Готическое общество: морфология кошмара | страница 60



«Взрослые», действительно, утаили от «детей» факт причастности к преступлению. Может быть, в этом кроется одна из разгадок «проигранной эстетической войны», как точно назвала Ирина Прохорова неспособность старшего поколения привить младшему иммунитет против радикальной идеологии, неспособность победить «скромное обаяние фашизма и сталинизма[144]?

Распространенное представление среди историков советского общества состоит в том, что до тех пор, пока историки не готовы «выстроить полную, всестороннюю, объективную» картину советского прошлого, не стоит и беспокоить общество — все равно серьезной дискуссии не получится. Конечно, нелепо отрицать значимость точного воссоздания фактов и их всестороннего осмысления. Но если история ГУЛАГа будет скрупулезно восстановлена только затем, чтобы стать «полигоном» для проверки «объективных научных теорий», то это будет, возможно, еще более драматично, чем современное забвение.

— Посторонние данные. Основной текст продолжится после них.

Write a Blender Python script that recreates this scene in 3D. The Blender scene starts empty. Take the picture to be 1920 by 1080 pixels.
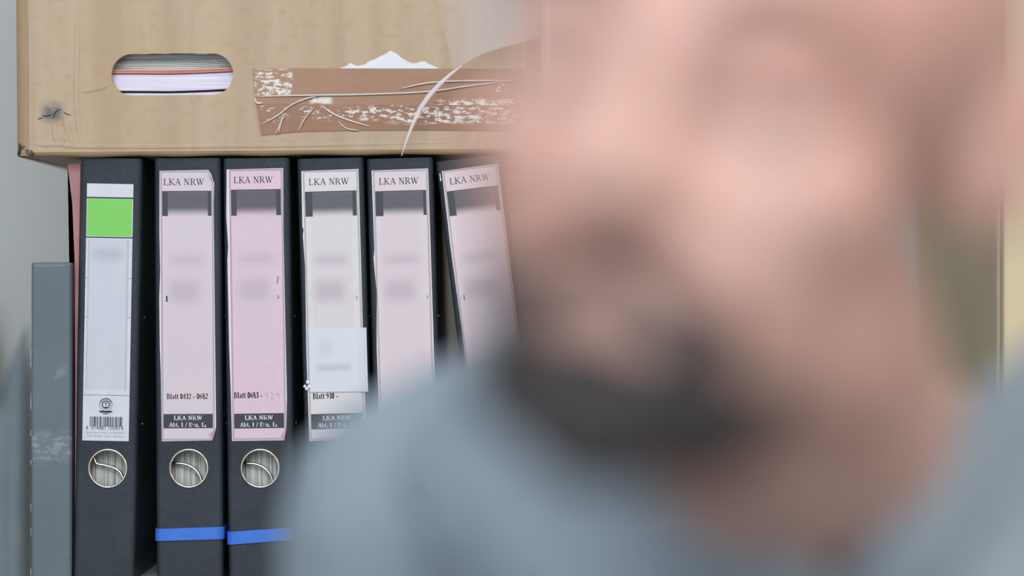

Предметом обсуждения должны стать не разные историографические концепции ГУЛАГа, а попрание прав человека и моральных норм, чувство ответственности, вины и раскаяния. А для такой дискуссии достаточно и того, что известно уже сегодня из опубликованных источников. Ибо проблема, о которой идет речь, — это проблема будущего, а не прошлого. Сказанное — не единственная причина, по которой история советского общества, как и история Аушвица, не может не быть «моральной историей»[145]. Ведь то, что мы знаем о прошлом, и то, как мы оцениваем прошлое, передается отнюдь не только с помощью «фактов» и «интерпретаций». Вспоминая, мы передаем эмоции. А передача эмоций, в свою очередь, есть важнейший способ передачи индивидуальной памяти[146].

На протяжении всего последнего столетия факты и интерпретации были сутью «научной истории», которая хотела быть такой же объективной, точной и строгой, как «любая другая наука». Ничто не могло вызвать большего презрения профессиональных историков и навлечь обвинения в дилетантизме, чем высказывание моральных суждений по поводу описываемых событий. «Чувства», «эмоции», которые события прошлого могли — иногда — вызывать в душах историков, не имели права попасть в научный текст. Напротив, объективный историк должен был превратиться в «невидимую мембрану», сквозь которую, по словам Леопольда фон Ранке, мы познаем прошлое «таким, каким оно было на самом деле». В профессиональную историю эмоциям историков был заказан путь, впрочем, так же, как и чувствам и эмоциям героев исторического действа.